There is no dream too small to believe in. Do you have what it takes to believe in yours?


By definition, a dream is a wish, a belief that hasn’t happened yet, right? You want it to come to life…

So why, oh why, do we think we have the right to squash dreams so quickly? Before they even have a chance to fly?

Notice how soon you say something to yourself like “That’s so silly” or “I don’t even know why I think that can happen” when you think about your own dreams.

Or as harsh, how soon your trusted family or friend says the same to you when you trust them with your dream? Maybe it’s an idea for a business or an artistic creation? And the answer is “If it was a good idea, someone would have done it already.” Or maybe it’s a dream of what you want to become and you hear “Work on something more realistic.”

Let’s break down the life of a dream so you understand this.

Dreams are not made in the mind, they are conceived in our hearts. They are sacred whispers of what we hope can happen in our lives.

They travel to our minds where these whispers become words and thoughts. We spend our days imagining our lives with these dreams in place.

And then if we are brave enough, they travel to our mouths where they get packaged into words so that we can put them out into the universe. That’s the big day, when they are fully born-when we announce them to the world and share our most cherished thoughts.

And just as on any birth day, celebrations and congratulations are in order. You have shared your dream with the world.

And now the world’s job is to trust your dream. But you need to trust it first.

ANYTHING can happen, why should your dreams be any different?

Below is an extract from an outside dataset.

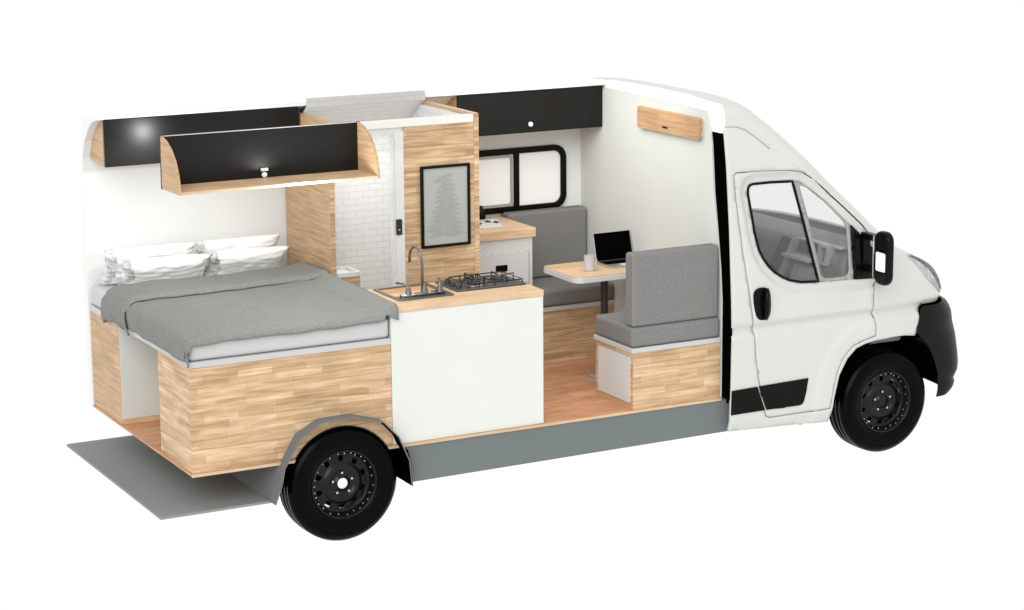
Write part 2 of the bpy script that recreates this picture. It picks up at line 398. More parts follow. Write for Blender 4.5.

I once heard an interview with Sarah Blakely, the SPANX CEO and first female billionaire in this country, who when sharing the story of her dream, said that she shared it with no one, not her mother, no one. Because they would have squashed it and she wanted to work on it until it became a reality. I think she was brave too. Because she trusted herself enough to hold on to that dream and not squash it herself. She practiced the challenging task of believing in herself first. And her lesson is two-fold. What she is saying is unless you can fully believe it, don’t announce it into the world where it can get decimated before you have a chance to fully live with it.

Dreams bring joy. There is no need to squash or reject them-subtly or overtly-before they even have a chance to live, breathe and run free.

How many times do you squash your own dream or someone else’s by dismissing it, by downplaying its importance right away? Often it’s a subtle dismissal or denial but even the most subtle rejection rings loudly in the recesses of our hearts.

Think about it. If you don’t let a dream breathe and get bigger, how will you? Dreams are just the whispers of our heart and when we bring them out into the universe into words, they are sacred whispers now shared with others.

Think about when you hear a child tell you their dreams and see their eyes light up. No matter how supposedly nonsensical that dream is, listen with as bright eyes and an open heart. They are trusting you with their most joyous whispers.

I thought this week I could give an example of a recent dream realized for my youngest child as an example. Her dream was to see the Eiffel Tower in Paris. For whatever reason, she has been talking and dreaming of it for so so long.

Now before I tell you more about the coming to life of this dream, it’s important to play out how this could have gone.

My daughter could have told me her dream was to see the Eiffel Tower and I could have said:
”Why is that such a big deal to you?”


“I’ve seen it, it’s not really as great as you think.”

You could imagine how in many scenarios, this could have been the gut response. Not out of mal-intent but just a reflexive response. But notice how this is much more than just a conversation with a young girl. It’s a holding of her dreams.

So what if I don’t think it’s such a big deal? So what If I thought it was overrated when I saw it myself?

This was HER dream and after voicing it to me, my job was to hold it in sacred space. She trusted me with it. She blew it in a whisper out of her heart and into the world and my job was to honor that. For many years, I just listened to her dream, not knowing where it was born but knowing it lived strongly within her.

So this summer, my daughter got her dream. Our family took a long held dream trip to Tanzania this summer (more on that dream realized in another blog!) and on the way we made a stop in Paris.

And our ONLY goal in Paris as far as sights were concerned (because we always have food goals!) was seeing the Eiffel Tower. And realizing her dream.

And she was SO happy. It was even greater than she had imagined.

And you want to know something even more amazing? Because I held her dream as sacred, my experience seeing the Eiffel Tower both in the day and night was MAGNIFICENT! I felt like I had never seen any manmade structure so beautiful, so enchanting, so magical. I told my husband I had not remembered it as such but I think the difference this time was I was holding it as a sacred destination.

Letting her dream live strong allowed me to also have joy in the experience.

Don’t squash your dreams. Don’t bury your whispers. Let them breathe, live and grow.